The Opposition Division rejected the opposition. On appeal, the Board of Appeal also rejected the opposition, finding that there was no likelihood of confusion between the earlier mark and the mark applied for due to the weak distinctive character of ‘Halloumi’, and finding that the reputation of the earlier ‘Halloumi’ mark was not proven.

Appeal to the General Court

Cyprus contested the Board of Appeal’s decision, arguing that  it had: (i) erred in its assessment of the distinctive character of the earlier mark; (ii) incorrectly assessed the visual, phonetic and conceptual similarity at issue; and (iii) erred in its overall finding of likelihood of confusion.

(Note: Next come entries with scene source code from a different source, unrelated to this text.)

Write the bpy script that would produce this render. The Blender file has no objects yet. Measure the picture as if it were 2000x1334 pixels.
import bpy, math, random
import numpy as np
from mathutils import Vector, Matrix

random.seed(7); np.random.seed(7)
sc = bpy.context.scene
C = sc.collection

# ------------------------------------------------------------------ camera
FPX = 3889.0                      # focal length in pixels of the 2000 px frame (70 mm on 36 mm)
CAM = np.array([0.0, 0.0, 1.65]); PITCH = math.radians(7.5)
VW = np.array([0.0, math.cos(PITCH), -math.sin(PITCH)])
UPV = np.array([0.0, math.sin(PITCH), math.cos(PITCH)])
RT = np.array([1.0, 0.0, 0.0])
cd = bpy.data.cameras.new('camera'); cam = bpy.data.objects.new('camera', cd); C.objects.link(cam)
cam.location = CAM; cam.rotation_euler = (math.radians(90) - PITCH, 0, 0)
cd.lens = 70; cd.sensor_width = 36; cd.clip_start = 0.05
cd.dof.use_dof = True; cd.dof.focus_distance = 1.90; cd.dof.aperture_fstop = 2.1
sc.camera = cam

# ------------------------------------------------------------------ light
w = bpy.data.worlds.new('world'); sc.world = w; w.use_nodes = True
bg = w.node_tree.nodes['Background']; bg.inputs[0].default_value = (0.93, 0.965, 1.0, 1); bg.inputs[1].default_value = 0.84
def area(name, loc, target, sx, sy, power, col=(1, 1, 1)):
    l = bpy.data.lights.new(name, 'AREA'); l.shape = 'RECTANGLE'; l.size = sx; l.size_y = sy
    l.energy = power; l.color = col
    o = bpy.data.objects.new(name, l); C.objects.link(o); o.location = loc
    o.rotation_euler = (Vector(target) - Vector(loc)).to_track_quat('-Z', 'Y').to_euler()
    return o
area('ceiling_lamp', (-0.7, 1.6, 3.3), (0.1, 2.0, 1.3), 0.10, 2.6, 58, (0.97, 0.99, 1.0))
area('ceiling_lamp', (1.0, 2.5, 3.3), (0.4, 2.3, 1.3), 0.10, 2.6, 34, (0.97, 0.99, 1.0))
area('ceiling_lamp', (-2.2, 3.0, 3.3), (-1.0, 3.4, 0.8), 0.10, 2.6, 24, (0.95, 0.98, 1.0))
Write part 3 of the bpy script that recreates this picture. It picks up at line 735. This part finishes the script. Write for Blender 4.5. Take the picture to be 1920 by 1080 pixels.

The General Court upheld the Board of Appeal’s decision. The court noted that while it was important to recognise that the word “halloumi”, registered as a national certification mark, must have a certain degree of distinctiveness, “that does not mean that it must be recognised as having a distinctive character per se to a degree which would provide it with unconditional protection enabling opposition to the registration of any later EU trademark including that term.”

Cyprus raised the argument that the Board of Appeal had failed to take into account the special nature of the mark for the purposes of assessing its distinctive character, arguing that the distinctive character of a UK national certification mark lies in its ability to be perceived by the public as distinguishing one class of goods from another class of goods (citing two decisions of the English High Court to support its interpretation of distinctive character).

The General Court rejected this argument as irrelevant and noted that, in any event, in the case at hand the evidence presented indicated that it was not possible to link the word “halloumi”, used generically, to any certification mark. It also highlighted that the EUTM regime is an autonomous system, and therefore the national case law referred to was irrelevant.

According to the General Court, the word “halloumi” “is directly understood by the UK public as describing the characteristics or even the origin of the goods, and not as an indication of its certified quality, nor even as an indication of that quality”. Accordingly, the earlier mark, consisting solely of the word “halloumi”, descriptive of the characteristics and origin of the product, had weak distinctive character.

With regard to likelihood of confusion, the General Court highlighted that the term “cowboys” would be perceived first by the relevant public, with the central figurative element —a cowboy hat —reinforcing the pre-eminence of ‘Cowboys’ within the sign. ‘Cowboys’ was therefore the dominant element, and ‘Halloumi’ the secondary element, of the sign.

In view of its findings, the General Court held that the Board of Appeal was correct in finding that there was no likelihood of confusion.